Anytime I come across a Holocaust film, video, or article, my emotions range from shock to horror to anger and – finally – to sadness. But if I had to be honest about it, anger seems to be the emotion I harbor the most.
Even as a kid, my dad and I would secretly fantasize about what we might do if we had just a few moments with an Eichmann or Mengele, y’mach shmam. Years later, when my parents took our family to Birkenau and Auschwitz to see what the sub-humans had perpetrated, it reinforced my connection with my people but it also left me livid.
I remember years ago speaking to a good friend of mine who was in the camps. “Tell me, Sol,” I said, “how did you not kill those beasts after the war?” After some badgering, he looked me straight in the eye and said he killed an SS officer he recognized after the war. But after a while, he realized it wasn’t going to fix anything, so he got married and remained a frum Jew until his passing.
But what could I do? I knew I was no Simon Wiesenthal, and, other than watching Meir Kahane videos and going to an occasional rally, what options did I have? Burning a picture of Mengele?
And then I let my thoughts wander to a deeper, more profound question. What was the Holocaust really about? What was Hitler’s main motive in ridding the world of Jews? I think the answer lies in Kristallnacht, when countless Jews were murdered, 30,000 men were sent to concentrations camps, and 267 synagogues were destroyed. It officially marked the beginning of the horrors, and its purpose was to strike at the heart of the Jews – their sacred synagogues, their holy sacred books, their beloved Torah.
That’s what Bilaam, Lavan, Hitler, Sadaam, Ahmadinejad, Arafat, Farrakhan, and all the rest were, and are, really after: Jews armed with the Torah, representing the power of good. In fact, Hitler hated our Torah so much that he even provided extra food rations to concentration camp inmates on fast days in order to destroy their spirit. Like the evil prophet Bilaam, he knew the source of our strength lies in our strict adherence to God’s Torah.
This lesson became clearer to me two weeks ago. As Shabbos was ending and Tisha B’Av was commencing, I noticed a very old Holocaust survivor bending over his wheelchair attempting to retrieve a second pair of non-leather sneakers that he had brought to shul. He simultaneously kept checking his watch, trying to arrange the perfect time to make the switch so that he would not be wearing leather once the fast started.

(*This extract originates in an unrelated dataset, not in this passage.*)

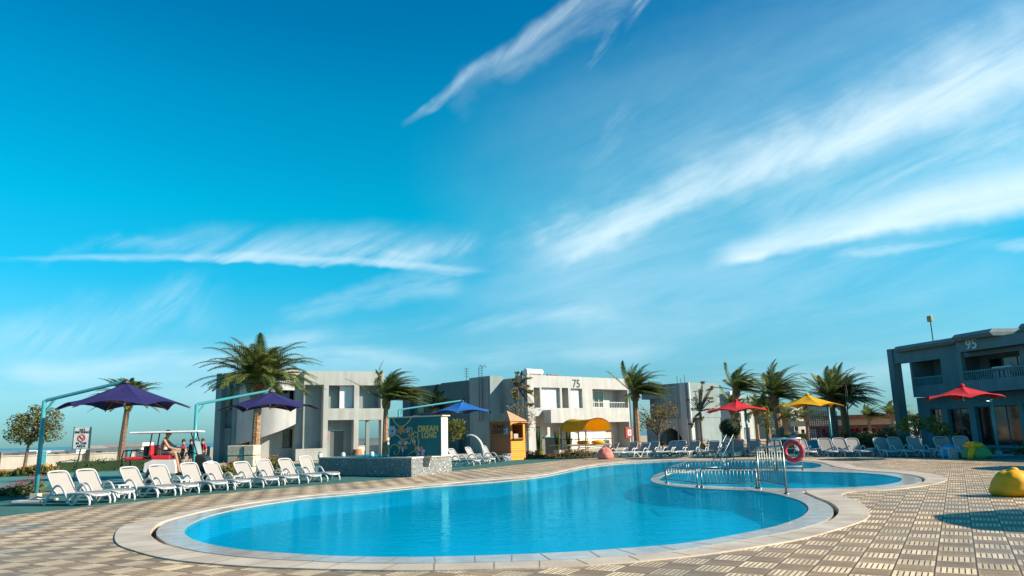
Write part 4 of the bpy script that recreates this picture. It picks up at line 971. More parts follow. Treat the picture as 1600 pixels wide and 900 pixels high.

I sat proud as I watched this 90-year-old man, the perfect embodiment of what those evil perpetrators tried to destroy: the quintessential Jew, a true eved Hashem. And in that instant I realized that mimicking him was the greatest revenge I could inflict on the Nazis. I could do the very thing that inspired their fanatical hatred. I could serve Hashem.
Their goal was to destroy our ability to observe the Torah, to weaken our spirit, to strike at God through His people. This survivor, who had every reason in the world to run from God, chose instead to embrace God and his Torah. I couldn’t help but sit in awe.
How many of us – who grew up, not in the horrors of the Holocaust, but in the lap of luxury – are lax in observing God’s commandments? We have the ability to walk around with a yarmulke, find a kosher meal without too much trouble, catch a myriad of daily minyanim, and carry ourselves with real Jewish pride. Yet, how many of us violate basic prohibitions without even giving them a second thought? And how many mitzvot don’t even make it on our radar screens because we’ve fallen so low?
This survivor taught me how to take revenge against the Nazis. By doing the very thing the anti-Semites can’t stand: mitzvot! I could learn Torah. I could spreading the light of God. That’s revenge!
Every time we make a kiddush Hashem, the anti-Semites can’t stand it because we bring God and light into the world. Every time we build another yeshiva, erect another shul, have another baby, donate more charity, spread more Torah – they boil with jealousy. Because we represent the power of good. And they know that our strength comes from our adherence to the Torah.
But the opposite is also true. Every time a Jew intermarries, he’s indirectly granting Hitler a posthumous victory. Every time we violate a law, or hurt or steal from another, we push God’s protective glory away from us.
So let us adhere to the one thing Hitler desperately tried to destroy: the Torah. With each mitzvah we perform, we act as a light unto the nations, who will one day proclaim, “Mi K’amcha Yisrael.”